**Short task:** Take every line from the listing below that includes "pixels" and copy it.

**Stored records:**
::::
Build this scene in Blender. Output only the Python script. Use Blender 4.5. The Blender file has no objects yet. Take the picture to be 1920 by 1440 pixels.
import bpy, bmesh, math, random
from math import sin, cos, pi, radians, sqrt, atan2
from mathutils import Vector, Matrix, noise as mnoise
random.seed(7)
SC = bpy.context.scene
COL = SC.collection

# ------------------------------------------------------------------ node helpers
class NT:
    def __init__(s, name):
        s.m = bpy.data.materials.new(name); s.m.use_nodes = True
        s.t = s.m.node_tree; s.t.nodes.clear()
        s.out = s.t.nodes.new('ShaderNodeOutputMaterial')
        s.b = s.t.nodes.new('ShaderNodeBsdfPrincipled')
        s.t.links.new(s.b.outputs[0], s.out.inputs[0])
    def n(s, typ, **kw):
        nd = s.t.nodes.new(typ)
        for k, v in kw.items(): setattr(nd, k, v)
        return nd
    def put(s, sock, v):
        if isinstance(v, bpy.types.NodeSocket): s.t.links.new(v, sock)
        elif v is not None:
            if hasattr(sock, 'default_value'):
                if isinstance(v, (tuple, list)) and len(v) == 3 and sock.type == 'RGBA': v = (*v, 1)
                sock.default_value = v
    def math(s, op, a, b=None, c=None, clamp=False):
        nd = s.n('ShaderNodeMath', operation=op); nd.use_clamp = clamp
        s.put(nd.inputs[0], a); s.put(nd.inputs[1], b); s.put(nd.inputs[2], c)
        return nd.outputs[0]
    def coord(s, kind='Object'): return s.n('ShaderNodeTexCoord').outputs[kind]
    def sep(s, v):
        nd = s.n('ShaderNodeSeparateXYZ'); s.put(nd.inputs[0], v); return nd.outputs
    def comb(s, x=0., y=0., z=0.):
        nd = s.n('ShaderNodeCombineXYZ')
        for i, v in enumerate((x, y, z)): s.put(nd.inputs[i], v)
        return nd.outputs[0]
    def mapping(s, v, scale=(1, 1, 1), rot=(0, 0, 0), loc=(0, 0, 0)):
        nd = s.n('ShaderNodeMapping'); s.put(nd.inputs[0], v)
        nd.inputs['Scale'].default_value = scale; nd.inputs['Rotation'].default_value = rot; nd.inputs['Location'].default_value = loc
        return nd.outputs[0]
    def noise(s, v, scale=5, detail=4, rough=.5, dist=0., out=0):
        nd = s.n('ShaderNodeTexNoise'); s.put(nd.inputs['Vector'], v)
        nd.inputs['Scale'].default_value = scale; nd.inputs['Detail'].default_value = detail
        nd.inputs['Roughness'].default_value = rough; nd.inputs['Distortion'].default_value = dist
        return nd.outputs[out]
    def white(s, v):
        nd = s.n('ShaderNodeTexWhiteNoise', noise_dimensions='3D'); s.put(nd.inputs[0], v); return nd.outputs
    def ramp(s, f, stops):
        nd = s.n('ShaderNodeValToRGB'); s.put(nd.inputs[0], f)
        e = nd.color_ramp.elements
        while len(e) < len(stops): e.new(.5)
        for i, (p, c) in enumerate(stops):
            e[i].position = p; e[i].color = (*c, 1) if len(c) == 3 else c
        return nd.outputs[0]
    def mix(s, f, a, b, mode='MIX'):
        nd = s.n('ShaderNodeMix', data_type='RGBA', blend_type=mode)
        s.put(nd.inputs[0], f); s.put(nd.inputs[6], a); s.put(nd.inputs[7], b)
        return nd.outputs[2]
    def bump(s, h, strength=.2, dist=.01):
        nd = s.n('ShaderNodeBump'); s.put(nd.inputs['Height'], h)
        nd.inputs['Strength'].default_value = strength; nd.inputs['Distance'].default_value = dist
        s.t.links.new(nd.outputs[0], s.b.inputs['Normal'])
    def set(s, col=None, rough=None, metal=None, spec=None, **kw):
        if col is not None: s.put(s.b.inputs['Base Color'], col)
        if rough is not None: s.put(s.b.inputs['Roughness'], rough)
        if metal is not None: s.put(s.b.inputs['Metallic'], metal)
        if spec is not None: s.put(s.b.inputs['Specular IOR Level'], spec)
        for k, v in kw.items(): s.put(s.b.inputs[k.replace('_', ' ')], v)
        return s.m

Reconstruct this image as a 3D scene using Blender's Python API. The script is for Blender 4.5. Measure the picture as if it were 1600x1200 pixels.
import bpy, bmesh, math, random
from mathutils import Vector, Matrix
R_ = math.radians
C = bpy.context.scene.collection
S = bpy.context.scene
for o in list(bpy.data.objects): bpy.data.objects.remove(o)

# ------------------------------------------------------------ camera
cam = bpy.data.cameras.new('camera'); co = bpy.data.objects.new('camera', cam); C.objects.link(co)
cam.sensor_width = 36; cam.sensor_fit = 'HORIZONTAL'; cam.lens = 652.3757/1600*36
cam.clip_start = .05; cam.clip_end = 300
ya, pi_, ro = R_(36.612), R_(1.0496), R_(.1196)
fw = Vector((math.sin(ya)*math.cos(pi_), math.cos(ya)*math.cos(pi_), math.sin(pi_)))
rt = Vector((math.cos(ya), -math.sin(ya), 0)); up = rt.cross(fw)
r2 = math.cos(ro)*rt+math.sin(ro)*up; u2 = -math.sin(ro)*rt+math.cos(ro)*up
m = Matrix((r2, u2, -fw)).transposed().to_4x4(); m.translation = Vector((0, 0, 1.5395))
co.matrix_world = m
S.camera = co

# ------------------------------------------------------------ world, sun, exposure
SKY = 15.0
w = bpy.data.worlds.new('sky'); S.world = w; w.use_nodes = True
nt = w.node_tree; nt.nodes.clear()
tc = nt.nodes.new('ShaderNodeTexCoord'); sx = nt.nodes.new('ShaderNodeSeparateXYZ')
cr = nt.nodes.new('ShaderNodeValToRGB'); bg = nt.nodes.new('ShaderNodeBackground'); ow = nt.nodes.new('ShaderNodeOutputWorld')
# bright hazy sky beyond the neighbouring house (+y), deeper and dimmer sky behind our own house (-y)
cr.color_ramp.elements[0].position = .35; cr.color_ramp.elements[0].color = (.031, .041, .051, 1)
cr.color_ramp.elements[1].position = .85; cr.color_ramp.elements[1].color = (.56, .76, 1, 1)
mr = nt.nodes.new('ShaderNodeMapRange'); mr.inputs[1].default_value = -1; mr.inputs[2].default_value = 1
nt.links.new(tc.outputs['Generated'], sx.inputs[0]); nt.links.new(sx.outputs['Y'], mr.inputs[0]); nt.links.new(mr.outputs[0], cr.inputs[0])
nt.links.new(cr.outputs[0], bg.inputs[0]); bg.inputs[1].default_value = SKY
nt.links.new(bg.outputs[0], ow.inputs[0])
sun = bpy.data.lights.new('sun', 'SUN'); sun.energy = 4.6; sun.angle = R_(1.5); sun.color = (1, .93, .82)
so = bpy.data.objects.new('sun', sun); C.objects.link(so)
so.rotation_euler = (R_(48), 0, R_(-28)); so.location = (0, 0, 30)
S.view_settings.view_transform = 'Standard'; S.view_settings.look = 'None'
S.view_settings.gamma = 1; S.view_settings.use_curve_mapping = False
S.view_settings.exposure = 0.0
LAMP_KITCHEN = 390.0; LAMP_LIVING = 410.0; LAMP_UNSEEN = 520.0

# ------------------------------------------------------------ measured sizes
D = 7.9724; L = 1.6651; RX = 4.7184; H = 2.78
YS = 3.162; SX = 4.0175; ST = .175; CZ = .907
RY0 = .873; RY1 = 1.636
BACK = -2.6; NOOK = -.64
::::
**Correct result:**
Build this scene in Blender. Output only the Python script. Use Blender 4.5. The Blender file has no objects yet. Take the picture to be 1920 by 1440 pixels.
Reconstruct this image as a 3D scene using Blender's Python API. The script is for Blender 4.5. Measure the picture as if it were 1600x1200 pixels.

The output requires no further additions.